**Task prompt:** Look for the line containing "Reconstruct this image" and the line containing "R = math.radians" in the entries below. Copy those two and all lines between them exactly, leaving out pictures.

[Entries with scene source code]
◇ ◇ ◇ ◇ ◇

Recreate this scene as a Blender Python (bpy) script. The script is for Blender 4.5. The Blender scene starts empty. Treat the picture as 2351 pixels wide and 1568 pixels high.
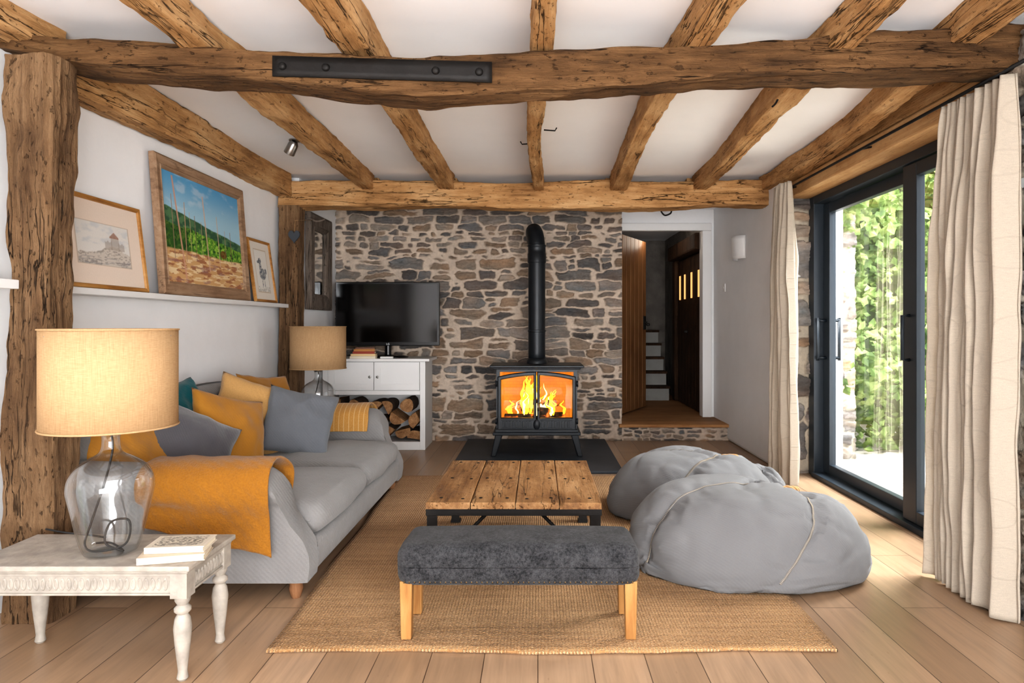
import bpy, bmesh, math, random
import numpy as np
from mathutils import Vector, Matrix, noise, kdtree
random.seed(7); np.random.seed(7)
SC=bpy.context.scene
COL=SC.collection
# ------------------------------------------------------------------ helpers
def lin(r,g,b,a=1.0):
    f=lambda v:(v/255/12.92) if v/255<=0.04045 else ((v/255+0.055)/1.055)**2.4
    return (f(r),f(g),f(b),a)
def tag(o,label=None,category=None,group=None,kind=None):
    if label:o["label"]=label
    if category:o["category"]=category
    if group:o["group"]=group
    if kind:o["kind"]=kind
    return o
def empty(name,loc,label=None,category=None,group=None,kind=None,rz=0):
    o=bpy.data.objects.new(name,None); o.location=loc; o.rotation_euler=(0,0,rz)
    o.empty_display_size=.1; COL.objects.link(o)
    return tag(o,label,category,group,kind)
def par(o,p,local=False):
    if p is None: return o
    o.parent=p
    if not local:
        o.matrix_parent_inverse=(Matrix.Translation(p.location)@Matrix.Rotation(p.rotation_euler[2],4,'Z')).inverted() if p.parent is None else Matrix.Identity(4)
    return o
def mesh(name,verts,faces,mat=None,smooth=False,parent=None,local=False,mats=None,fmat=None):
    me=bpy.data.meshes.new(name); me.from_pydata([tuple(v) for v in verts],[],[tuple(f) for f in faces]); me.update()
    if mats:
        for m in mats: me.materials.append(m)
        if fmat is not None: me.polygons.foreach_set("material_index",fmat)
    elif mat: me.materials.append(mat)
    bm=bmesh.new(); bm.from_mesh(me); bmesh.ops.recalc_face_normals(bm,faces=bm.faces); bm.to_mesh(me); bm.free()
    if smooth: me.polygons.foreach_set("use_smooth",[True]*len(me.polygons))
    o=bpy.data.objects.new(name,me); COL.objects.link(o)
    return par(o,parent,local)
def sharp(o,deg):
    bm=bmesh.new(); bm.from_mesh(o.data)
    for e in bm.edges:
        if len(e.link_faces)==2 and e.calc_face_angle(0)>math.radians(deg): e.smooth=False
    bm.to_mesh(o.data); bm.free(); return o
def bevel(o,w,s=2,ang=35):
    m=o.modifiers.new("b",'BEVEL'); m.width=w; m.segments=s; m.limit_method='ANGLE'; m.angle_limit=math.radians(ang); m.harden_normals=False
    return o
BOXF=[(0,3,2,1),(4,5,6,7),(0,1,5,4),(1,2,6,5),(2,3,7,6),(3,0,4,7)]
def bv(x0,x1,y0,y1,z0,z1):
    return [(x0,y0,z0),(x1,y0,z0),(x1,y1,z0),(x0,y1,z0),(x0,y0,z1),(x1,y0,z1),(x1,y1,z1),(x0,y1,z1)]
def boxes(name,lst,mat,parent=None,bw=0,local=False,smooth=False):
    V=[];F=[]
    for b in lst:
        n=len(V); V+=bv(*b); F+=[tuple(i+n for i in f) for f in BOXF]
    o=mesh(name,V,F,mat,smooth,parent,local)
    if bw: bevel(o,bw)
    return o
def box(name,x0,x1,y0,y1,z0,z1,mat,parent=None,bw=0,local=False): return boxes(name,[(x0,x1,y0,y1,z0,z1)],mat,parent,bw,local)
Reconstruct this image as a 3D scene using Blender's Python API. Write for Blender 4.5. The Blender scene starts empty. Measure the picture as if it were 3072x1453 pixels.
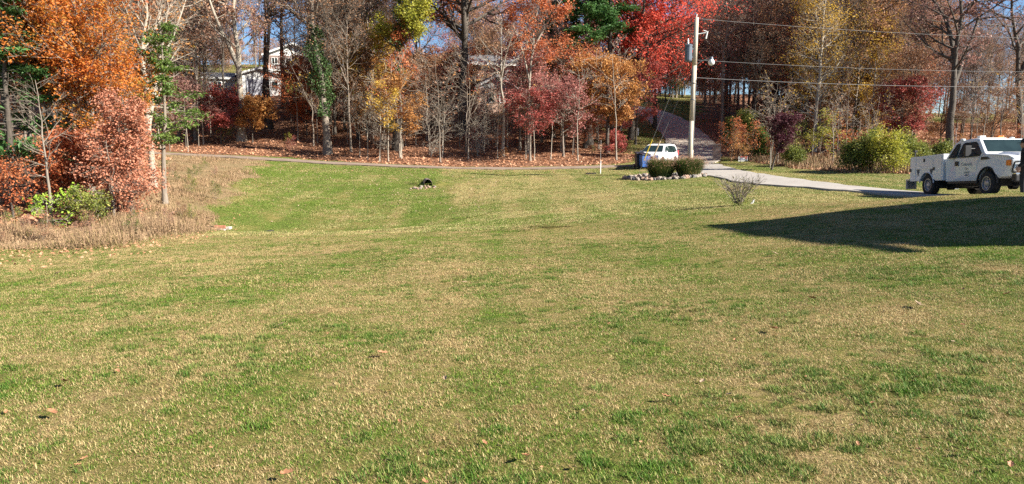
import bpy, bmesh, math, random
import numpy as np
from mathutils import Vector, Matrix
rnd = random.Random(7)
RG = np.random.default_rng(11)
scene = bpy.context.scene
COL = scene.collection
R = math.radians

# ------------------------------------------------------------------ camera, sky, sun
F = 3072 * 26 / 36.0
CAMZ = 1.65
PITCH = math.atan(297 / F)
CP, SP = math.cos(PITCH), math.sin(PITCH)
cd = bpy.data.cameras.new('camera'); cam = bpy.data.objects.new('camera', cd); COL.objects.link(cam)
cd.lens = 26; cd.sensor_width = 36; cd.sensor_fit = 'HORIZONTAL'; cd.clip_start = 0.05; cd.clip_end = 3000
cam.location = (0, 0, CAMZ); cam.rotation_euler = (math.pi / 2 - PITCH, 0, 0)
scene.camera = cam
SUN_EL, SUN_ROT = R(32), R(111)
sdir = Vector((math.sin(SUN_ROT) * math.cos(SUN_EL), math.cos(SUN_ROT) * math.cos(SUN_EL), math.sin(SUN_EL)))
world = bpy.data.worlds.new('World'); scene.world = world; world.use_nodes = True
nt = world.node_tree; nt.nodes.clear()
sky = nt.nodes.new('ShaderNodeTexSky'); sky.sky_type = 'NISHITA'; sky.sun_disc = False
sky.sun_elevation = SUN_EL; sky.sun_rotation = SUN_ROT
sky.air_density = 1.0; sky.dust_density = 0.0; sky.ozone_density = 5.0; sky.altitude = 1500
bg = nt.nodes.new('ShaderNodeBackground'); bg.inputs[1].default_value = 0.05
wo = nt.nodes.new('ShaderNodeOutputWorld')
nt.links.new(sky.outputs[0], bg.inputs[0]); nt.links.new(bg.outputs[0], wo.inputs[0])
sl = bpy.data.lights.new('sun', 'SUN'); sl.energy = 5.0; sl.angle = R(0.53); sl.color = (1.0, 0.93, 0.82)
so = bpy.data.objects.new('sun', sl); COL.objects.link(so)
so.rotation_euler = sdir.to_track_quat('Z', 'Y').to_euler(); so.location = (60, 20, 50)
scene.view_settings.view_transform = 'Standard'; scene.view_settings.look = 'None'
scene.view_settings.exposure = 1.55; scene.view_settings.gamma = 1.0
scene.render.engine = 'CYCLES'
scene.cycles.max_bounces = 5; scene.cycles.diffuse_bounces = 2; scene.cycles.glossy_bounces = 2
scene.cycles.transmission_bounces = 4; scene.cycles.transparent_max_bounces = 4
scene.cycles.use_denoising = False; scene.cycles.sample_clamp_indirect = 1.5

# ------------------------------------------------------------------ helpers
def W(u, v, Y):
    """world point seen at photo pixel (u,v) at depth Y"""
    t = (726.5 - v) / F
    yc = CP + SP * t
    return Vector(((u - 1536) / F / yc * Y, Y, CAMZ + (-SP + CP * t) / yc * Y))
def XU(u, Y, v=450): return W(u, v, Y).x

def props(o, label=None, cat=None, group=None, kind=None):
    if label: o['label'] = label
    if cat: o['category'] = cat
    if group: o['group'] = group
    if kind: o['kind'] = kind
    return o
def empty(name, loc=(0, 0, 0), rot=(0, 0, 0), **k):
    o = bpy.data.objects.new(name, None); COL.objects.link(o)
    o.empty_display_size = 0.2
    o.location = loc; o.rotation_euler = rot
    return props(o, **k)
def mesh_obj(name, me, mat, parent=None, **k):
    o = bpy.data.objects.new(name, me); COL.objects.link(o)
    if mat is not None and len(me.materials) == 0: me.materials.append(mat)
    if parent is not None: o.parent = parent
    return props(o, **k)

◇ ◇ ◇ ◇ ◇

**Answer to the exercise:**
Reconstruct this image as a 3D scene using Blender's Python API. Write for Blender 4.5. The Blender scene starts empty. Measure the picture as if it were 3072x1453 pixels.
import bpy, bmesh, math, random
import numpy as np
from mathutils import Vector, Matrix
rnd = random.Random(7)
RG = np.random.default_rng(11)
scene = bpy.context.scene
COL = scene.collection
R = math.radians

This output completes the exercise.